_SET EXERCISE_: Copy all lines below containing "Blender".

— start INPUT ROWS —

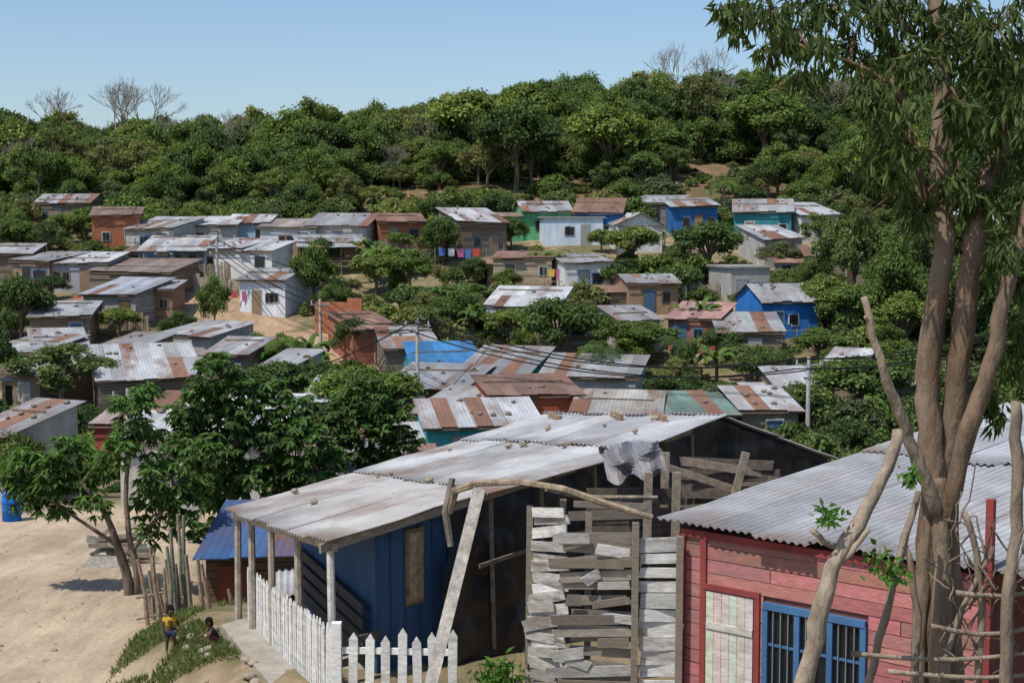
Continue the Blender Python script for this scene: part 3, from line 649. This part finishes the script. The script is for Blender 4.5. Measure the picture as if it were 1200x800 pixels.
for i in range(16):
    y=632+i*11; planks(random.choice([648,655,700]),random.choice([745,735,690]),y,y+3,19.35,19.33,13,random.choice([WPK,(.3,.25,.19),(.24,.2,.16),(.42,.37,.3)]),.6,8,5,skew=6)
planks(748,798,638,850,19.4,19.35,16.5,(.74,.73,.70),.5,2,1.5,skew=1.5,gap=.95)
for x,y0_,y1_,d in [(621,592,860,20.0),(660,585,860,19.8),(745,612,860,19.3),(797,628,860,19.25),(690,600,860,19.6)]: mb.beam(W(x,y0_,d),W(x-3,y1_,d),.09,.08,(.26,.22,.17),up=(1,0,0))
planks(668,760,592,612,20.5,20.2,11,(.2,.17,.14),0,5,3)
mb.obj("planks",M_peel,E)
E=empty("board_shed"); mb=MB()
planks(800,910,538,610,25.2,24.5,14,(.17,.14,.115),0,10,4,skew=9); planks(742,800,575,640,23.5,23.5,12,(.14,.115,.095),0,5,3,skew=6); planks(690,745,575,640,23.6,23.5,12,(.13,.11,.09),0,5,3)
for x,a,b2,d in [(760,553,640,22.6),(793,553,640,22.5),(868,530,600,24.2),(780,530,600,23.9)]: mb.beam(W(x+6 if x==868 else x,a,d),W(x-12 if x==868 else x-2,b2,d),.13,.09,(.3,.25,.19),up=(1,0,0))
mb.beam(W(775,545,24.6),W(912,590,24.2),.12,.05,(.22,.18,.14)); mb.beam(W(800,540,24.9),W(905,556,24.6),.14,.04,(.25,.2,.16))
mb.obj("boards",M_wood,E)
mb=MB(); vs=[];fs=[]
for i in range(17):
    for j in range(9):
        p=W(704+i*4.4+j*1.0-(3 if j<3 else 0),523+j*5.0-i*.35+5*math.sin(i*.7)*(j/8),23.2-.05*j); p.y+=.1*math.sin(i*.8+j*.4)+.2*noise.noise(p*4); p.z+=.08*noise.noise(p*4); vs.append(p)
for i in range(16):
    for j in range(8): o=i*9+j; fs.append((o,o+9,o+10,o+1))
mb.add(vs,fs,(.19,.21,.24,.5)); mb.obj("crumpled_metal_sheet",M_corrN,None,False)
# ===== pink house =====
E=empty("pink_board_house"); C0=W(765,612,19.5); ed=Vector((.776,-.63,0)).normalized(); bk=Vector((.63,.776,0)).normalized()
far=W(1200,465,28); dpth=(far-C0); slope=dpth.z/Vector((dpth.x,dpth.y,0)).length
vd=Vector((dpth.x,dpth.y,0)).normalized()
Lw=7.0; LD=11.0
def RP(s,t): return Vector((C0.x,C0.y,C0.z))+ed*s+vd*t+Vector((0,0,slope*t))
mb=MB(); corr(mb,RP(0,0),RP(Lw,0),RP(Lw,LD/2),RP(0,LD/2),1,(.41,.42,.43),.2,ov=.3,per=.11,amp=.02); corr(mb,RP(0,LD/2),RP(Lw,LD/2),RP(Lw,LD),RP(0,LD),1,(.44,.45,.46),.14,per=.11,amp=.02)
mb.obj("roof",M_corrN,E,True)
W0=Vector((2.38,19.45,0))
def pw(s,z,o=0): return W0+ed*s-bk*o+Vector((0,0,z))
mb=MB(); prism(mb,[pw(0,0),pw(4.35,0),pw(4.35,0)+vd*9,pw(0,0)+vd*9],-9,[C0.z-.06]*2+[C0.z+slope*9-.06]*2,(.2,.08,.07)); mb.obj("wall_core",M_wall,E)
mb=MB(); z=C0.z-.16; PK=(.50,.20,.18)
def seg(s0,s1,z0,hh,o=.02):
    k=U(.78,1.15); mb.beam(pw(s0,z0,o),pw(s1,z0+U(-.006,.006),o+U(0,.008)),hh*.93,.022,(PK[0]*k,PK[1]*k*U(.85,1.15),PK[2]*k*U(.9,1.1),U(.0,.8)))
while z>-7.6:
    hh=.185; top=z+hh/2; bot=z-hh/2
    segs=[(0.03,4.3)]
    if bot<-4.98: segs=[(.03,.42),(1.2,4.3)]
    if bot<-4.98 and top>-6.3: segs=[(.03,.42),(1.2,1.28),(2.78,4.3)]
    for a,b2 in segs:
        if b2-a>1.3:
            mm=a+(b2-a)*U(.25,.75); seg(a,mm-.012,z,hh); seg(mm,b2,z,hh)
        else: seg(a,b2,z,hh)
    z-=hh
mb.obj("cladding",M_peel,E)
mb=MB(); MR=(.27,.06,.055)
for s in (0.02,.36): mb.beam(pw(s,C0.z-.12,.05),pw(s,-7.8,.05),.09,.04,MR,up=ed)
mb.beam(pw(1.2,-4.95,.05),pw(1.2,-7.8,.05),.08,.04,MR,up=ed); mb.beam(pw(.36,-4.97,.055),pw(1.24,-4.97,.055),.08,.04,MR); mb.beam(pw(0,C0.z-.1,.055),pw(4.3,C0.z-.1,.055),.1,.04,MR)
mb.beam(pw(4.35,C0.z+.9,.15),pw(4.35,-7.8,.15),.09,.09,MR,up=ed); mb.obj("trim",M_wall,E)
mb=MB()
for i in range(6): mb.beam(pw(.47+i*.122,-5.03,.045),pw(.47+i*.122,-7.6,.045),.116,.03,tuple(c*U(.85,1.05) for c in (.68,.65,.58))+(.3,),up=ed)
mb.beam(pw(.42,-5.5,.07),pw(1.14,-5.5,.07),.09,.02,(.6,.58,.5,.3)); mb.obj("door",M_peel,E)
mb=MB(); BF=(.06,.15,.30)
for a,b2,c,d_ in [(1.3,-5.08,2.76,-5.08),(1.3,-6.22,2.76,-6.22)]: mb.beam(pw(a,b2,.06),pw(c,d_,.06),.09,.07,BF)
for s in (1.33,1.8,2.27,2.73): mb.beam(pw(s,-5.12,.055),pw(s,-6.18,.055),.08,.06,BF,up=ed)
for s in (1.45,1.56,1.67,1.93,2.06,2.39,2.5,2.61): mb.beam(pw(s,-5.12,.07),pw(s,-6.18,.07),.014,.014,(.2,.22,.25),up=ed)
mb.beam(pw(1.36,-5.6,.045),pw(2.7,-5.6,.045),.03,.03,BF); mb.obj("window_frame",M_wall,E)
mb=MB(); mb.beam(pw(1.35,-5.65,.02),pw(2.72,-5.65,.02),1.05,.02,(.01,.012,.015)); mb.obj("window_glass",M_glass,E)
# ===== big tree on the right =====
def limb(mb,pts,r0,r1,col,n=9,wob=.1):
    P=[W(*q) for q in pts]; out=[]
    for i in range(len(P)-1):
        for k in range(5):
            t=k/5; p0=P[max(i-1,0)];p1=P[i];p2=P[i+1];p3=P[min(i+2,len(P)-1)]
            q=.5*((2*p1)+(p2-p0)*t+(2*p0-5*p1+4*p2-p3)*t*t+(3*p1-p0-3*p2+p3)*t**3)
            out.append(q+Vector((U(-1,1),U(-1,1),0))*.014)
    out.append(P[-1]); m=len(out); rad=[(r0+(r1-r0)*i/(m-1))*(1+.1*noise.noise(out[i]*2.5)) for i in range(m)]
    mb.tube(out,rad,(*col,U(.2,.8)),n,0,wob); return out
E=empty("tall_multi_stem_tree"); mb=MB(); BK=(.19,.125,.08); LBK=(.34,.275,.205); tr=[]
tr+=limb(mb,[(1086,905,12),(1088,800,12),(1088,690,12),(1094,600,12),(1090,500,12),(1088,420,12),(1106,300,12),(1100,180,12.1),(1104,80,12.2),(1092,-30,12.3),(1070,-200,12.3)],.14,.055,BK,12)
tr+=limb(mb,[(1114,905,12.2),(1113,700,12.2),(1108,580,12.1),(1118,480,12),(1128,380,11.9),(1142,280,11.9),(1165,190,12),(1190,110,12),(1215,20,12.1),(1235,-100,12)],.125,.06,BK)
tr+=limb(mb,[(1100,640,11.9),(1130,520,11.7),(1160,430,11.6),(1180,340,11.6),(1205,250,11.6),(1240,100,11.6)],.085,.045,BK)
tr+=limb(mb,[(1098,905,11.8),(1102,760,11.8),(1104,640,11.8),(1100,560,11.85)],.1,.06,(.25,.19,.135))
tr+=limb(mb,[(1072,905,11.9),(1076,760,11.9),(1086,640,11.95),(1092,560,12)],.075,.05,(.22,.17,.12))
limb(mb,[(1098,600,11.8),(1075,540,11.7),(1052,480,11.6),(1030,420,11.5),(1012,348,11.5)],.065,.028,LBK)
limb(mb,[(1030,420,11.5),(1022,390,11.5),(1014,370,11.45)],.025,.012,LBK,6)
tr+=limb(mb,[(1106,300,12),(1080,210,12),(1060,120,12.1),(1050,40,12.2),(1030,-40,12.2)],.04,.016,BK,7)
tr+=limb(mb,[(1104,90,12.2),(1060,30,12.2),(1000,-5,12.2),(930,-10,12.1),(870,-5,12.1)],.035,.01,BK,7)
tr+=limb(mb,[(1142,280,11.9),(1120,180,12.2),(1130,80,12.3),(1140,-40,12.4)],.04,.025,BK,7)
tr+=limb(mb,[(1060,120,12.1),(1030,90,12),(990,70,12),(950,60,12)],.02,.008,BK,6)
mb.obj("trunks",M_bark,E,True)
mb=MB(); lf=MB()
CL=[(850,10,12),(875,20,18),(905,8,20),(935,14,22),(975,10,26),(1020,15,28),(1060,12,26),(920,48,12),(945,85,10),(962,62,16),(1000,60,22),(1045,65,24),(1012,108,18),(1052,122,24),(1036,152,18),(1062,178,20),(1046,206,16),(1068,238,16),(1020,185,10),(1125,22,38),(1170,30,38),(1200,60,38),(1150,80,32),(1190,120,34),(1125,120,18),(1150,150,26),(1195,190,34),(1165,225,26),(1140,240,14),(1190,275,32),(1170,300,16),(1195,330,22),(1170,480,13),(1150,455,9),(1185,420,14),(1125,215,18),(1010,255,6),(895,60,9),(1078,70,20),(1100,45,18),(1075,262,12),(1192,385,16)]
for px,py,r in CL:
    c=W(px,py,12+U(-.5,.5)); R=r/F*12*1.25
    t0=min(tr,key=lambda q:(q-c).length)
    mb.tube([t0,t0.lerp(c,.5)+Vector((0,0,.12)),c],[.018,.012,.006],BK,5)
    nt_=max(5,int(r*.95))
    for k in range(nt_):
        d=rng.normal(size=3); d/=np.linalg.norm(d); tip=np.array(c)+d*R*(.35+.85*rng.random())
        mb.tube([c,Vector(tip)],[.006,.003],(.16,.15,.07),3)
        n=8; P=tip+rng.normal(size=(n,3))*.035; D=rng.normal(size=(n,3))*.45+d*.3; D[:,2]-=1.0; N=rng.normal(size=(n,3))
        C=np.array((.08,.115,.034))[None]*(.45+1.1*rng.random((n,1)))
        lf.leaves(P,D,N,.10+.08*rng.random(n),.026+.014*rng.random(n),C)
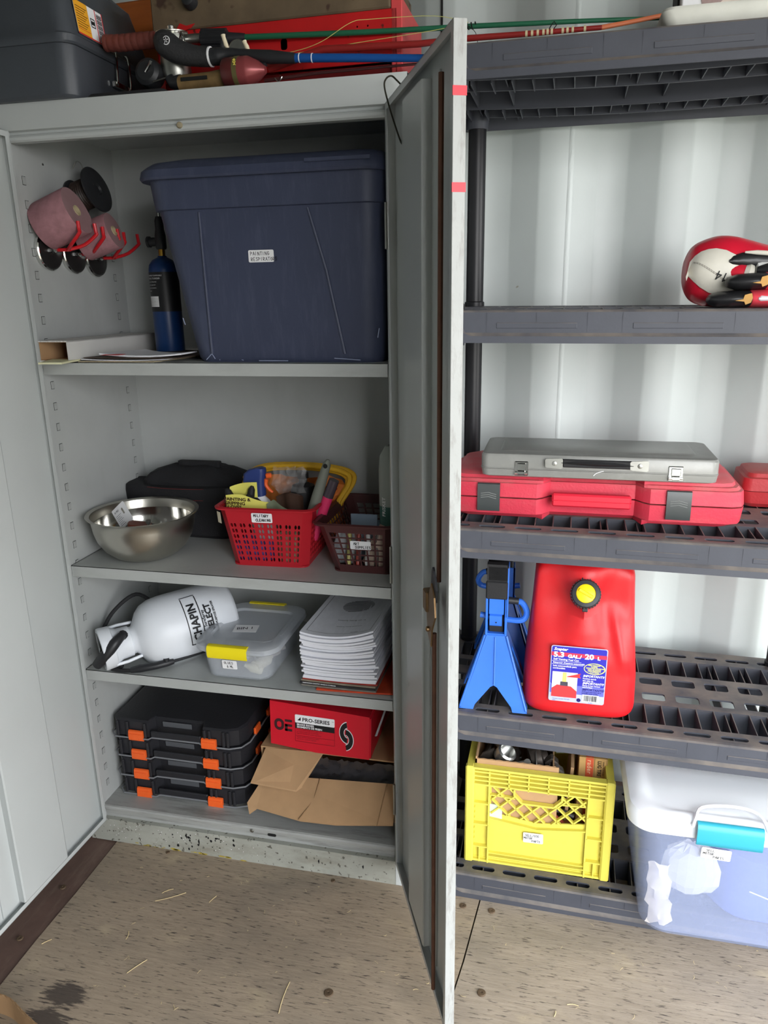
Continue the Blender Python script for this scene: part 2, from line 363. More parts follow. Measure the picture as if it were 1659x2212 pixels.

— end INPUT ROWS —

_ANSWER FOR THE TASK_:
Continue the Blender Python script for this scene: part 3, from line 649. This part finishes the script. The script is for Blender 4.5. Measure the picture as if it were 1200x800 pixels.
Continue the Blender Python script for this scene: part 2, from line 363. More parts follow. Measure the picture as if it were 1659x2212 pixels.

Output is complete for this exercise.